I found the answers to be 10 and 2; both were valid. What I did was after adding 1 both sides, I added (x-1)^1/2 on both sides as well. After that, I squared both sides of the equation and basically followed the rest of your instructions. Thanks for the help!
Did you plug in 2 in the original equation? -2 most certainly does not equal zero.
circumference = 2 * pi * r
divide circumference by 365
yeah i stressed out from studying and over thought it waay to much lol
You’re welcome.
The big tip off was when it said to assume the orbit is CIRCULAR. You were also given the radius. You want distance around the circle, so it’s a perimeter, but its of a circle, so that kind of “perimeter” is the circumference.

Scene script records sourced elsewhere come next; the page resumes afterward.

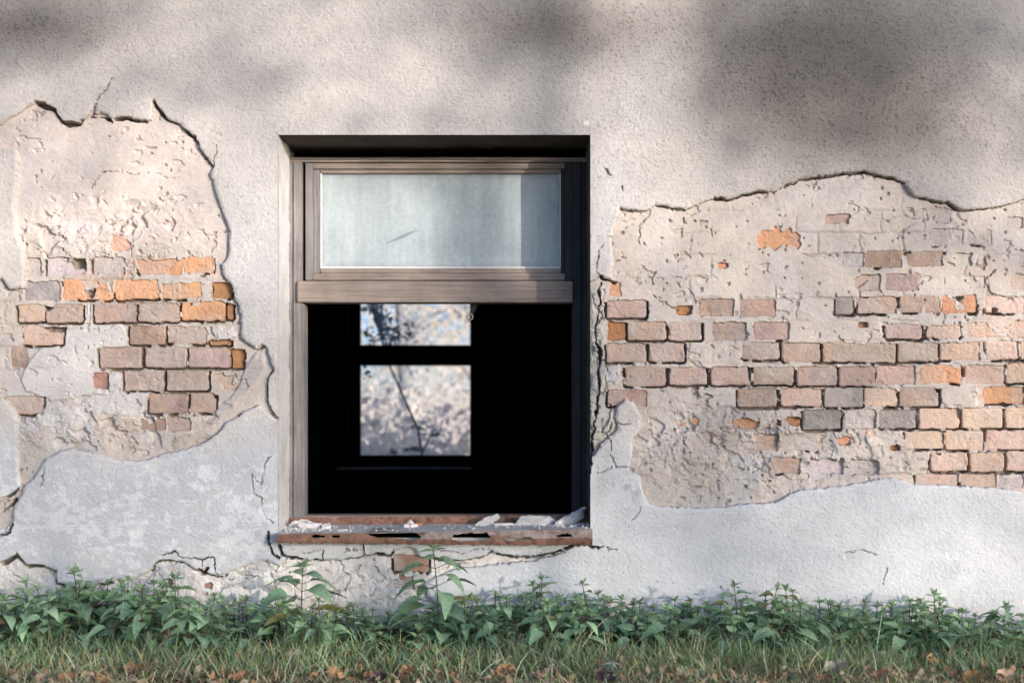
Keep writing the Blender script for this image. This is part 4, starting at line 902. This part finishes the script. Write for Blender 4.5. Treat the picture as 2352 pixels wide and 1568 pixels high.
for i, (u, v, k, s, pos) in enumerate(LEAVES):
    cn, c = LC[k]; Vv, q, t = dead_leaf(s * .74, 900 + i, False)
    r = random.Random(i); col = np.tile(np.array(c), (len(Vv), 1)); col[0] *= .75; col *= np.array([[r.uniform(.72, 1.2)] for _ in range(len(Vv))])
    me = bpy.data.meshes.new('fallen_leaf'); me.from_pydata([tuple(p) for p in Vv], [], [tuple(f) for f in q] + [tuple(f[:3]) for f in t])
    a = me.color_attributes.new('Col', 'FLOAT_COLOR', 'POINT'); cc = np.ones((len(Vv), 4)); cc[:, :3] = col; a.data.foreach_set('color', cc.ravel().astype(np.float32))
    me.materials.append(M_DRY); me.polygons.foreach_set('use_smooth', np.ones(len(me.polygons), dtype=bool))
    o = put(bpy.data.objects.new('fallen_leaf', me)); p = ground_from_v(u, v + 12)
    o.location = p + Vector((0, 0, .006 + r.uniform(0, .010))); o.rotation_euler = (r.uniform(.3, 1.1), r.uniform(-.4, .4), r.uniform(-.6, .6))
    tag(o, f'{cn} fallen leaf {pos}', 'fallen leaf', 'fallen autumn leaves in the grass')
# crumpled clear wrapper
bm = bmesh.new(); bmesh.ops.create_icosphere(bm, subdivisions=4, radius=1)
for v_ in bm.verts:
    d = v_.co.normalized(); a1 = float(vnoise(np.array([d.x * 2.2 + 5]), np.array([d.y * 2.2 + d.z * 1.7 + 5]), 951)[0]); a2 = float(vnoise(np.array([d.x * 5 + 9]), np.array([d.z * 5 + d.y * 3 + 9]), 952)[0])
    v_.co = d * (1 + .35 * (1 - 2 * abs(a1)) + .2 * (1 - 2 * abs(a2))); v_.co = Vector((v_.co.x * .026, v_.co.y * .014, v_.co.z * .011))
mw, t, bs = new_mat('clear_film'); bs.inputs['Base Color'].default_value = (.62, .66, .70, 1); bs.inputs['Roughness'].default_value = .2; bs.inputs['Transmission Weight'].default_value = .35
wr = mesh_bm('plastic_wrapper', bm, mw, None); wr.location = ground_from_v(1408, 1542) + Vector((0, 0, .012)); wr.rotation_euler = (0, .15, .2)
tag(wr, 'crumpled clear plastic wrapper lying in the grass below the right end of the sill', 'plastic wrapper')
# seedling with lobed leaves
Vs, Fs, Cs, o_ = [], [], [], 0
r = random.Random(3)
for j in range(9):
    Lv, Lf = leaf_geo(.026, .017, r.uniform(0, .5), .2, 4); Vs.append(Lv @ rotm(j * .7 + .2, r.uniform(.1, 1.0), r.uniform(-.3, .3)).T + np.array([0, 0, .01 + .004 * (j % 4)])); Fs.append(Lf + o_); o_ += len(Lv); Cs.append(np.tile([.22, .28, .15], (len(Lv), 1)))
sdl = mesh_np('seedling', np.concatenate(Vs), np.concatenate(Fs), M_LEAF, None, np.concatenate(Cs)); sdl.location = ground_from_v(1565, 1562) + Vector((0, 0, .03))
tag(sdl, 'small pale green seedling with toothed leaves at the bottom edge of the grass', 'seedling')

# ------------------------------------------------------------------ trees
def tube(bmv, bmf, pts, rads, sides=7):
    i0 = len(bmv); n = len(pts)
    for k, (p, r_) in enumerate(zip(pts, rads)):
        p = np.array(p); d = np.array(pts[min(k + 1, n - 1)]) - np.array(pts[max(k - 1, 0)]); d = d / (np.linalg.norm(d) + 1e-9)
        a = np.cross(d, [.31, .87, .11]); a /= np.linalg.norm(a); b = np.cross(d, a)
        for j in range(sides):
            t_ = j / sides * 2 * math.pi; bmv.append(p + (a * math.cos(t_) + b * math.sin(t_)) * r_)
    for k in range(n - 1):
        for j in range(sides): bmf.append((i0 + k * sides + j, i0 + k * sides + (j + 1) % sides, i0 + (k + 1) * sides + (j + 1) % sides, i0 + (k + 1) * sides + j))
def leaf_quads(P_, size, seed, col, face=0.0):
    r = np.random.default_rng(seed); n = len(P_)
    nr = r.normal(size=(n, 3)); nr /= np.linalg.norm(nr, axis=1)[:, None]; nr = nr + face * np.array(TO_SUN)   # leaves turn to the light
    a = np.cross(nr, r.normal(size=(n, 3))); a /= np.linalg.norm(a, axis=1)[:, None]; b = np.cross(nr, a); b /= np.linalg.norm(b, axis=1)[:, None]
    s = size * r.uniform(.7, 1.3, (n, 1)); 
    V_ = np.stack([P_ - a * s * .5, P_ + b * s * .3, P_ + a * s * .5, P_ - b * s * .3], 1).reshape(-1, 3)
    F_ = np.arange(n * 4).reshape(n, 4); c = np.clip(np.repeat(np.array(col) * (r.uniform(.88, 1.12, (n, 1)) if face else r.uniform(.65, 1.35, (n, 1))), 4, 0), 0, .92)
    return V_, F_, c
def tree(name, label, cat, base, trunk_pts, trunk_r, leaves, lsize, col, seed, nbr=14, group=None, twig=.012, lm=None, bk=None, face=0.0):
    base = np.array(base, dtype=float); root = thing(name, label, cat, tuple(base), group)
    bv, bf = [], []; tp = [np.array(p, dtype=float) for p in trunk_pts]
    tube(bv, bf, tp, np.linspace(trunk_r, trunk_r * .45, len(tp)), 9)
    r = random.Random(seed)
    if len(leaves):
        for k in range(nbr):
            q = leaves[r.randrange(len(leaves))]; zmid = max(.25, min(q[2] - .35 * np.hypot(q[0] - tp[0][0], q[1] - tp[0][1]), tp[-1][2]))
            zs = [p[2] for p in tp]; s0 = np.array([np.interp(zmid, zs, [p[0] for p in tp]), np.interp(zmid, zs, [p[1] for p in tp]), zmid])
            mid = (s0 + q) / 2 + np.array([r.uniform(-.15, .15), r.uniform(-.15, .15), r.uniform(0, .25)])
            tube(bv, bf, [s0, (s0 + mid) / 2 + np.array([0, 0, .04]), mid, (mid + q) / 2, q], [twig * 2.2, twig * 1.7, twig * 1.2, twig * .8, twig * .3], 5)
    mesh_np('trunk', np.array(bv) - base, np.array(bf), bk or M_BARK, root)
    if len(leaves):
        v_, f_, c_ = leaf_quads(np.asarray(leaves), lsize, seed, col, face)
        mesh_np('crown', v_ - base, f_, lm or M_LEAF, root, c_, smooth=False)
    return root

# crumbled brown leaf litter between the blades
rl = np.random.default_rng(61); n = 2000
lx = rl.uniform(-2.3, 2.3, n); ly = -(.36 + .75 * rl.random(n) ** .8); lz = SLOPE * ly + rl.uniform(.004, .030, n)
v_, f_, c_ = leaf_quads(np.stack([lx, ly, lz], -1), .026, 62, (1, 1, 1))
pal = np.array([[.28, .18, .12], [.40, .29, .20], [.20, .13, .09], [.50, .41, .31], [.42, .25, .14]])
c_ = np.clip(c_ * np.repeat(pal[rl.integers(0, 5, n)], 4, 0) * 1.15, 0, .8)
tag(mesh_np('leaf_litter', v_, f_, M_DRY, None, c_, False), 'crumbled brown leaf litter between the grass blades', 'leaf litter', None, 'stuff')

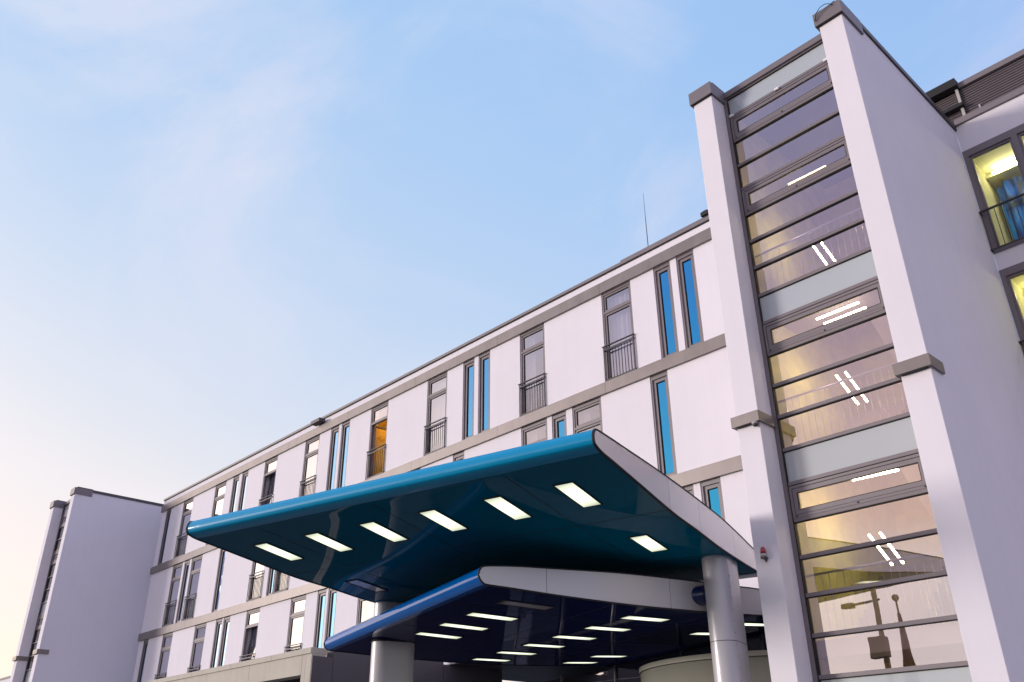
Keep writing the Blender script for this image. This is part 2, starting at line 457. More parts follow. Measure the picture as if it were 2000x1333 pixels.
# wall strips behind the ledges, the plinth storey (open under the first floor where the entrance is) and the left flank
for i in range(3):
    z0 = HEADS[i]; z1 = FLOORS[i+1] if i < 2 else 14.64
    wall.box(XL, XR, Y0, Y0+.34, z0, z1)
wall.box(XL, -22.0, Y0, Y0+.34, 0, FLOORS[0]); wall.box(-22.0, XR, Y0, Y0+.34, 4.76, FLOORS[0])
wall.box(XL, XL+.34, Y0+.34, 19.5, 0, 14.64)
wall.build('wall', M['stucco'], mb_)
def ledge(z0, z1):
    m = MB(); x = XL-.06; k = 0
    seg = [-.606, -.834, -1.094, -1.35, -1.6, -1.86, -2.1, -2.33]
    xs = [XR]+[q*S for q in seg[1:]]+[XL-.06]
    for a, b in zip(xs, xs[1:]):
        m.box(b+.004, a-.004, Y0-.075, Y0-.003, z0, z1)
    m.box(XL-.05, XL-.003, Y0-.003, Y0+1.2, z0, z1)
    return m.build('ledge', M['taupe'], mb_)
ledge(7.895, 8.225); ledge(10.985, 11.305); ledge(14.045, 14.375)
rf = MB(); rf.box(XL-.03, XR, Y0-.05, Y0+.25, 14.645, 14.735); rf.box(-.792*S, XR, Y0+.1, Y0+.4, 14.735, 14.90)
rf.build('roof_edge', M['frame'], mb_)
rg = MB(); rg.box(XL-.02, XR, Y0-.02, Y0-.003, 14.615, 14.645); rg.build('shadow_gap', M['gasket'], mb_)
MB().box(XL, XR, Y0+.4, 24, 14.45, 14.63).build('roof', M['roofing'], mb_)
inn = MB()
inn.box(XL+.34, XR, 17.55, 17.7, 5.17, 14.4)
for fl in (8.23, 11.31): inn.box(XL+.34, XR, Y0+.34, 17.55, fl-.3, fl-.01)
for x in [-.95, -1.25, -1.43, -1.60, -1.72, -1.90, -2.05, -2.4]:
    inn.box(x*S, x*S+.1, Y0+.34, 17.55, 5.17, 14.4)
inn.build('room_wall', M['darkroom'], mb_)
# the amber-lit room behind the open window
ax = -1.5134*S
am = MB(); am.box(ax-.30, ax+1.25, 17.50, 17.54, 11.32, 14.03); am.box(ax+1.26, ax+1.30, Y0+.36, 17.5, 11.32, 14.03); am.box(ax-.34, ax-.30, Y0+.36, 17.5, 11.32, 14.03)
am.box(ax-.3, ax+1.25, Y0+.36, 17.5, 14.0, 14.03)
am.build('lit_room', M['amber'], mb_)
MB().tube((ax+.80, 17.25, 13.72), (ax+.80, 17.25, 13.86), .09, .12, 14).build('ceiling_lamp', M['bulb'], mb_)
MB().box(-22.0, XR, Y0+.002, 23, 4.74, 4.755).build('soffit', M['slate'], mb_)
MB().box(-22.2, XR, 23.0, 23.2, 0, 4.735).build('rear_wall', M['darkroom'], mb_)

# ------------------------------------------------------------------ stair tower
YF, YG = 12.56, 13.05
XRi, XRo = -4.69, -4.235
XLo, XLi = -7.61, -7.165
Zr = lambda r_: r_*YG+EYE
RAYS = [.9545, .9054, .8569, .8121, .765, .7163, .6703, .6235, .5787, .5297, .4822, .4368, .3901, .3441, .2967, .2505, .2044, .1578, .1114, .06]
LV = [14.57]+[Zr(q) for q in RAYS]+[.6]
KIND = ['frost', 'vent', 'clear', 'clear', 'vent', 'clear', 'clear', 'clear', 'frost', 'vent', 'clear', 'clear', 'clear', 'frost', 'vent', 'clear', 'clear', 'clear', 'clear', 'frost', 'clear']
st = empty('stair_tower', (-5.9, 15.0, 0), 'tall white stair tower with glazed front, lit stairs visible inside, beside the blue canopies', 'stair tower', 'stair towers')
def pier(x0, x1, yb, left):
    p = MB().box(x0, x1, YF, yb, 0, 14.5).build('pier', M['stucco'], st, bevel=.008)
    c = MB()
    ybk = YG if left else 13.35
    c.box(x0-.055, x1+.045, YF-.065, ybk, 14.47, 14.78)
    c.build('cap', M['frame'], p)
    if True:
        e = MB()
        e.box(x0+.03, x1+.035, YF+.05, ybk, 14.78, 14.83); e.build('cap_flashing', M['darkmetal'], p)
        g_ = MB(); g_.box(x0-.035, x1+.025, YF-.045, YF-.003, 14.455, 14.467); g_.build('cap_shade_plate', M['gasket'], p)  # solid black plate stands in for shade in the cap's hollow underside
    k = MB(); z0, z1 = 7.14, 7.33
    yk = YG if left else 12.98
    k.box(x0-.055, x1+.045, YF-.09, YF-.003, z0, z1)
    k.box(x1+.003, x1+.045, YF-.003, yk, z0, z1); k.box(x0-.055, x0-.003, YF-.003, yk, z0, z1)
    k.build('ledge', M['taupe'], p)
    u = MB().box(x0+.03, x1-.03, YF-.085, YF-.003, z0-.012, z0-.002); u.build('ledge_shade_strip', M['gasket'], p)  # solid black strip, shade of the ledge's underside given as colour
    return p
pier(XRi, XRo, 17.77, False); pier(XLo, XLi, 17.2, True)
MB().box(XRi-.02, XRo+.04, 13.352, 17.80, 14.675, 14.80).build('side_roof_edge', M['darkmetal'], st)
rt_ = MB(); rt_.box(XLi, XRi, YG-.07, YG+.25, 14.60, 14.74)
rt_.build('roof_edge', M['frame'], st)
MB().box(XRi, XRo, 13.352, 17.77, 14.5, 14.673).build('parapet', M['stucco'], st)
MB().box(XLi+.002, XRi-.002, YG+.10, 17.6, 14.42, 14.565).build('roof', M['roofing'], st)
fr = MB()
fr.box(XLi+.002, XLi+.075, YG-.05, YG+.08, .5, 14.57); fr.box(XRi-.075, XRi-.002, YG-.05, YG+.08, .5, 14.57)
for z in LV[:-1]: fr.box(XLi+.075, XRi-.075, YG-.022, YG+.06, z-.004, z+.056)
fr.box(XLi+.075, XRi-.075, YG-.02, YG+.06, 14.57+.05, 14.60)
fr.build('mullion_frame', M['frame'], st)
gk = MB()
for z in LV[:-1]: gk.box(XLi+.08, XRi-.08, YG-.012, YG+.05, z-.016, z-.005)
gk.box(XLi+.075, XLi+.09, YG-.03, YG+.04, .5, 14.5)
gk.build('gasket', M['gasket'], st)
gx0, gx1 = XLi+.08, XRi-.08
for a, b, k in zip(LV, LV[1:], KIND):
    if k == 'frost':
        MB().box(gx0, gx1, YG+.012, YG+.03, b+.05, a-.02).build('frosted_panel', M['frost'], st)
    elif k == 'clear':
        MB().face([(gx0, YG+.02, b+.05), (gx1, YG+.02, b+.05), (gx1, YG+.02, a-.02), (gx0, YG+.02, a-.02)]).build('glass_pane', M['stairglass'], st)
    else:
        z0, z1 = b+.055, a-.024
        f = sash_mesh(gx0+.012, gx1-.012, z0, z1, .045, YG-.03, YG+.05)
        f = f.build('vent_window', M['frame'], st)
        s2 = sash_mesh(gx0+.065, gx1-.065, z0+.053, z1-.053, .07, YG-.022, YG+.04); s2.build('sash', M['frame'], f)
        g2 = gasket_mesh(gx0+.135, gx1-.135, z0+.123, z1-.123, .012, YG-.02); g2.build('gasket', M['gasket'], f)
        MB().face([(gx0+.13, YG, z0+.118), (gx1-.13, YG, z0+.118), (gx1-.13, YG, z1-.118), (gx0+.13, YG, z1-.118)]).build('pane', M['stairglass'], f)
        lk = MB()
        for t in (.02, .5, .98): lk.box(gx0+.04+(gx1-gx0-.1)*t-.012, gx0+.04+(gx1-gx0-.1)*t+.012, YG-.042, YG-.03, z0+.012, z0+.034)
        lk.build('latch', M['gasket'], f)
# three white contact sensors over the topmost vent window
for t in (.03, .49, .955):
    x = gx0+(gx1-gx0)*t
    MB().box(x-.05, x+.05, YG-.075, YG-.024, LV[1]-.012, LV[1]+.04).build('sensor_box', M['whiteplastic'], st, bevel=.008)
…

Learn to think about 1) the kinds of info you are given and 2) the relations between the information (ie, the formulas)
Make a concentrated effort to NOT think of math in terms of “oh its this kind of problem” … unless you’re doing differential equations … then you’re limited to that kind of mindset.
In the education world we call this rote learning. +1 for pointing out necessity of critical thinking. 
some of the next few problems i need to work on ask me to evaluate the expression without using a calculator
sin (pi/6)+cos(pi/6)
then it goes on to tell me to evaluate
sin 30 csc30
just trying to make sure i fully understand what is it is i’m doing here
unit circle,
I don’t have time right now for a full post, but the short version of it is that the expressions sin(pi/6), cos(pi/6), sin(30), and csc(30) can all be associated with numbers… so for instance, rather than saying
1/2 + sqrt(3)/2
They say
sin (pi/6)+cos(pi/6)
Your job is to know that certain angles evaluate to certain numbers when put into trig functions. All these things are just numbers. You just find the expression and substitute the number it evaluates to. Then it boils down to basic arithmetic.
And as far as the beginnings of trig, knowing the ratios of a 30-60-90 triangle is like 90% of the way to knowing all trig functions at all the “standard” (ie appearing on tests) angles. You don’t have to memorize the ratios either, just know that cutting an equilateral triangle down the middle gives a 30-60-90 triangle with one leg half the hypotenuse, and now Pythagoras’ theorem does the rest. All the rest are multiples of pi/2, which are easy if you know what the unit circle definitions are, and multiples of pi/4. Basically, if you don’t know sin(3pi/2) or cos(pi) almost immediately, then you don’t understand the definitions at all.
pi/4 is easy as well because by symmetry sin(pi/4)=cos(pi/4) and sin^2+cos^2=1. Knowing just this almost gets you through the first month or so of a trig course.
Just don’t let the unfamiliar names like sin, cos, csc intimidate you. When you get down to it, the idea is pretty basic.